Notisul – Entre os brasileiros declaradamente sem religião, 615 mil afirmam ser ateus e 124 mil consideram-se agnósticos. São números quase 100% superiores ao levantamento de 1991. Este aumento considerável é fruto do que?
Padre Rafael –
Da propaganda. Há 50 anos também existiam ateus e agnósticos, a diferença era que isso não se propagava porque as pessoas viviam distantes uma das outras, não havia uma forma de comunicação tão rápida como hoje, com a internet. Na verdade acho que o número não é maior, apenas temos cada vez mais conhecimento dele do que antes, além de que as pessoas, na atualidade, têm mais liberdade de expressão. Mas isso não importa porque quando um ateu partir para a vida eterna conhecerá Deus e sua misericórdia, pois será acolhido da mesma forma.
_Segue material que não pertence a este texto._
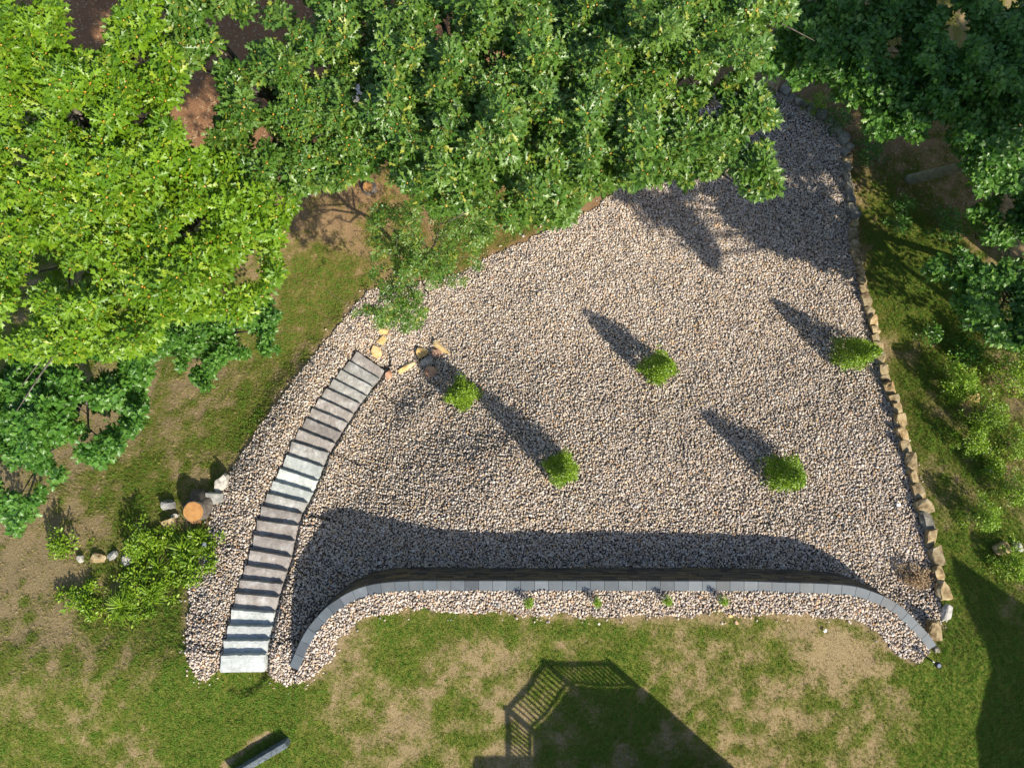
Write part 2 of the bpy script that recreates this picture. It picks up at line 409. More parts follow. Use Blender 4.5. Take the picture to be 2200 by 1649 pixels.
# pebbles
def pebble_mat():
    m, t, p = mat('pebble', .55, .4)
    a = attr(t, 'tint', 'INSTANCER')
    r = ramp(t, [(0, (.11, .095, .09)), (.10, (.27, .23, .20)), (.22, (.44, .36, .29)), (.38, (.60, .50, .40)), (.5, (.52, .38, .22)),
                 (.58, (.68, .59, .49)), (.75, (.56, .49, .45)), (.90, (.72, .67, .60)), (.965, (.48, .27, .13)), (1, (.36, .36, .35))], a.outputs['Fac'])
    tc = t.nodes.new('ShaderNodeTexCoord').outputs['Object']
    n = noise(t, 2.5, 4, tc); r2 = ramp(t, [(.3, (.75, .72, .70)), (.7, (1.05, 1.05, 1.05))], n.outputs[0])
    t.links.new(mix(t, r.outputs[0], r2.outputs[0], 1., 'MULTIPLY'), p.inputs['Base Color'])
    return m
PM = pebble_mat(); protos = []
import bmesh
for k in range(7):
    bm = bmesh.new(); bmesh.ops.create_icosphere(bm, subdivisions=2 if k < 7 else 1, radius=1)
    r = random.Random(k + 5); ax = [r.uniform(.85, 1.35), r.uniform(.75, 1.05), r.uniform(.5, .75)]
    dirs = [(Vector((r.gauss(0, 1), r.gauss(0, 1), r.gauss(0, 1))).normalized(), r.uniform(.7, .9)) for _ in range(4)]
    for v in bm.verts:
        for d, kk in dirs:
            e = v.co.dot(d) - kk
            if e > 0: v.co -= d * e * .8
        v.co = Vector((v.co.x * ax[0], v.co.y * ax[1], v.co.z * ax[2]))
    mm = bpy.data.meshes.new('pebble'); bm.to_mesh(mm); bm.free(); mm.materials.append(PM)
    mm.polygons.foreach_set('use_smooth', [True] * len(mm.polygons))
    protos.append(bpy.data.objects.new('pebble', mm))
S = .048
a1, b1 = jgrid(-14, 18, -9, 12.5, S); a2, b2 = jgrid(-14, 18, -9, 12.5, S * 1.35)
lay = np.concatenate([np.zeros(a1.size), np.ones(a2.size)]); px_ = np.concatenate([a1, a2]); py_ = np.concatenate([b1, b2])
k = gravel_mask(px_, py_); stray = (~k) & (RNG.random(px_.size) < .03) & (dist_poly(px_, py_, GPOLY) < .22)
k = k | stray
lay, px_, py_ = lay[k], px_[k], py_[k]
_sp = []
for _i, (_l, _r) in enumerate(ST): _sp.append((P0(*_l, .05 - _i * RIS), P0(*_r, .05 - _i * RIS)))
_sp.insert(0, (P0(472.8, 1443.8, .05), P0(568.2, 1442.5, .05)))
STPOLY = [a for a, b in _sp] + [b for a, b in _sp[::-1]]
k = ~inpoly(px_, py_, STPOLY); lay, px_, py_ = lay[k], px_[k], py_[k]
dw = dist_poly(px_, py_, [tuple(p) for p in WALL] + [tuple(p) for p in WALL[::-1]])
k = dw > .12; lay, px_, py_ = lay[k], px_[k], py_[k]
n = len(px_); bias = fbm(px_ * .5, py_ * .5, 41)
pz_ = ter(px_, py_) + .012 + lay * RNG.uniform(.014, .040, n)
sc = RNG.lognormal(math.log(.0250), .22, n) * (1 + .12 * lay)
tin = RNG.random(n); tin = np.clip(tin + (bias - .5) * .12, 0, 1)
scatter('gravel', np.stack([px_, py_, pz_], -1), np.stack([RNG.normal(0, .5, n), RNG.normal(0, .5, n), RNG.uniform(0, 6.28, n)], -1),
        np.stack([sc, sc, sc], -1), tin, protos, 'cream and tan river pebbles covering the slope and the strip behind the wall', 'gravel')

# grass
def grass_mat():
    m, t, p = mat('grass_blade', .6, .25)
    a = attr(t, 'tint', 'INSTANCER')
    r = ramp(t, [(0, (.56, .44, .27)), (.2, (.50, .40, .20)), (.36, (.38, .35, .12)), (.52, (.27, .29, .06)), (.74, (.185, .25, .035)), (1, (.14, .27, .028))], a.outputs['Fac'])
    t.links.new(r.outputs[0], p.inputs['Base Color'])
    tr = t.nodes.new('ShaderNodeBsdfTranslucent'); t.links.new(r.outputs[0], tr.inputs[0])
    ms = t.nodes.new('ShaderNodeMixShader'); ms.inputs[0].default_value = .3
    out = t.nodes['Material Output']; t.links.new(p.outputs[0], ms.inputs[1]); t.links.new(tr.outputs[0], ms.inputs[2]); t.links.new(ms.outputs[0], out.inputs[0])
    return m
GM = grass_mat(); gp = []
for k in range(5):
    r = random.Random(k + 50); V = []; F = []
    for j in range(15):
        th = r.uniform(0, 6.28); rr = r.uniform(0, .05); L = r.uniform(.035, .085); wd = r.uniform(.005, .008); lean = r.uniform(.1, 1.1)
        bx, by = rr * math.cos(th), rr * math.sin(th); t2 = r.uniform(0, 6.28); pxn, pyn = -math.sin(t2) * wd, math.cos(t2) * wd
        tx, ty_, tz = bx + math.cos(t2) * L * math.sin(lean), by + math.sin(t2) * L * math.sin(lean), L * math.cos(lean)
        o = len(V); V += [(bx - pxn, by - pyn, 0), (bx + pxn, by + pyn, 0), (tx, ty_, tz)]; F.append((o, o + 1, o + 2))
    gp.append(mesh_obj('grass_tuft', V, F, GM, link=False))
a1, b1 = jgrid(-17, 17, -11, 10, .075)
gr = green(a1, b1); lt = litter(a1, b1)
k = (~gravel_mask(a1, b1)) & (RNG.random(a1.size) < np.clip(.45 + gr * 1.2 - lt * .8, .04, 1))
a1, b1, gr, lt = a1[k], b1[k], gr[k], lt[k]; n = len(a1)
ti = np.clip(gr * .95 + .03 + RNG.normal(0, .16, n) - lt * .2, 0, 1)
sc = RNG.uniform(.7, 1.25, n) * (.6 + .6 * gr)
scatter('grass', np.stack([a1, b1, ter(a1, b1) - .004], -1), np.stack([RNG.normal(0, .15, n), RNG.normal(0, .15, n), RNG.uniform(0, 6.28, n)], -1),
        np.stack([sc, sc, sc * .9], -1), ti, gp, 'patchy lawn grass, green in places and straw dry in others', 'grass')

# ================================================================ RETAINING WALL
def cap_mat():
    m, t, p = mat('coping_slate', .6, .4)
    oi = t.nodes.new('ShaderNodeObjectInfo'); tc = gpos(t)
    r = ramp(t, [(0, (.055, .065, .078)), (.3, (.10, .12, .14)), (.6, (.085, .10, .115)), (.8, (.14, .16, .18)), (1, (.075, .083, .09))], oi.outputs['Random'])
    n = noise(t, 3, 6, tc, .7); n2 = noise(t, 60, 3, tc)
    r2 = ramp(t, [(.3, (.8, .8, .8)), (.6, (1.02, 1.02, 1.02)), (.75, (1.35, 1.35, 1.35))], n.outputs[0])
    t.links.new(mix(t, r.outputs[0], r2.outputs[0], 1, 'MULTIPLY'), p.inputs['Base Color']); bump(t, p, n2.outputs[0], .25, .004)
    return m
CM = cap_mat()
def face_mat():
    m, t, p = mat('wall_block', .85, .25)
    a = attr(t, 'tint')
    r = ramp(t, [(0, (.06, .055, .05)), (.3, (.11, .10, .09)), (.55, (.17, .135, .09)), (.8, (.085, .09, .095)), (1, (.22, .17, .10))], a.outputs['Fac'])
    n = noise(t, 25, 5, gpos(t)); r2 = ramp(t, [(.3, (.6, .6, .6)), (.7, (1.2, 1.2, 1.2))], n.outputs[0])
    t.links.new(mix(t, r.outputs[0], r2.outputs[0], 1, 'MULTIPLY'), p.inputs['Base Color']); bump(t, p, n.outputs[0], .7, .02)
    return m
FM = face_mat()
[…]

Notisul – Uma curiosidade no censo 2010 é que 15,3 mil brasileiros têm mais de uma religião. Geralmente são católicos e espíritas ou católicos e umbandistas. Como o senhor vê isso?
Padre Rafael –
Particularmente, não vejo problema nenhum alguém ir no Centro Espírita, por exemplo, se foi criado desde pequenino lá. O problema está no risco de estar aqui e lá. Você estar em uma igreja ou participar de uma crença é como você estar dentro de um barquinho. Vou pegar o exemplo do catolicismo e do espiritismo: você coloca um pé no barco do catolicismo e o outro pé no barco do espiritismo. Por um momento, os barquinhos navegarão paralelos, mas chegará um momento em que as doutrinas se afastarão porque o espiritismo falará de reencarnação e o catolicismo de ressurreição, dois pensamentos absolutamente opostos. O resultado disso é que os barcos se afastarão e você vai cair na água. O sincretismo religioso é um mal muito grande, pois deixa a pessoa extremamente confusa.

Notisul – Existem temas polêmicos que necessitam de ampla discussão em nível nacional. Entre eles está o aborto, a liberação da maconha e o casamento entre iguais, por exemplo. Todos estes assuntos encontram grande resistência em função da religião. Qual a sua visão?
Padre Rafael –
A Igreja nunca vai guiar-se por aquilo que a maioria pensa, pelo que os padres pensam que deveria ser, pelo que os bispos acham ou pelo que o papa julgue ser o melhor. A Igreja sempre vai guiar-se pela palavra de Deus, pela sagrada escritura. Tudo o que ela mostra como realidades que não devem ser vividas por nós, não é em um tom de resistência ou por ser uma instituição intransponível. A Igreja está apenas explicitando a palavra de Deus. Eu, padre Rafael, posso até pensar diferente, mas na Igreja eu vou colocar e defender a palavra de Deus. A Igreja não é atrasada, carola. Pelo contrário, a Igreja é muito atual porque a palavra de Deus é para sempre e é a última.

"O movimento carismático é uma manifestação do Espírito Santo. Nãodescaracteriza em nada a igreja".

"Obviamente é algo desafiador, mas as redes sociais são, hoje, um novo meio de ensinar o Evangelho".